Failing to Secure Leadership Buy-In
The success of any L&D initiative is dependent on the active support of an organization’s leadership. When senior leaders and managers do not champion learning, even the most well-designed programs are likely to fail. This issue extends beyond budget approval to the visible, day-to-day culture surrounding development.
A common mistake is for leadership to pay lip service to training without creating an environment where learning can thrive. This occurs when managers do not provide their team members with the necessary time to participate in training or fail to model learning behaviors themselves. If employees see that leadership does not prioritize development, they are unlikely to invest their own effort.
Securing buy-in requires L&D professionals to demonstrate the value of their programs in terms that resonate with leaders. This means connecting training initiatives to concrete business outcomes and framing them as a business priority, not just an HR function. Including an executive sponsor in a major L&D program is an effective tactic.
Ultimately, leaders must become active promoters of learning. When leaders are actively engaged, they are more likely to encourage their teams, recognize skill development, and foster a continuous learning culture.
Focusing on the Wrong Metrics
A significant error in evaluating L&D effectiveness is the reliance on “vanity metrics.” These are metrics that are easy to measure but offer little insight into the actual impact of a training program. Common examples include course completion rates, the number of hours spent in training, and learner satisfaction scores.
While these numbers might look good in a report, they fail to answer whether employees learned, if their behaviors changed, or if the program contributed to the company’s bottom line. High completion rates do not equate to competence, and positive feedback does not guarantee that the learning will be applied.

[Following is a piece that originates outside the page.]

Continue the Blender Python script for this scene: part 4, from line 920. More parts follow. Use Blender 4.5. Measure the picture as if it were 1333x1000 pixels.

A more meaningful approach is to focus on metrics that measure tangible outcomes, shifting from tracking activity to tracking impact. For example, instead of measuring course completions, an organization could measure the reduction in error rates on a production line after safety training. For a sales team, the impact of a negotiation workshop could be measured by an increase in the average deal size.
This requires defining success metrics before a program is launched, in alignment with business stakeholders. The Kirkpatrick Model offers a framework for this, with four levels of evaluation: reaction, learning, behavior, and results. By focusing on behavior change and business impact, L&D can more effectively demonstrate value.
Delivering Unengaging or Irrelevant Content
Even with a strong strategy, L&D programs can fail if the training material itself is unengaging or irrelevant. This issue concerns the quality and format of the content being delivered. Outdated, overly theoretical, or boring materials will not capture the attention of the modern learner.
Companies often use generic, off-the-shelf content that is not tailored to their specific context or the daily realities of their employees’ jobs. When learners cannot see a direct connection between the training and their responsibilities, they are unlikely to engage with it, viewing it as a compliance exercise.
To create compelling learning experiences, the content must be engaging and applicable. This can be achieved by incorporating a variety of formats, such as microlearning, which breaks content into small, focused chunks. Interactive formats like quizzes, simulations, and games can also increase engagement and knowledge retention.
Involving subject matter experts from within the organization can help ensure that the content is practical and accurate. Tying training to specific career paths can also enhance relevance, such as offering leadership courses to an employee aspiring to a managerial role.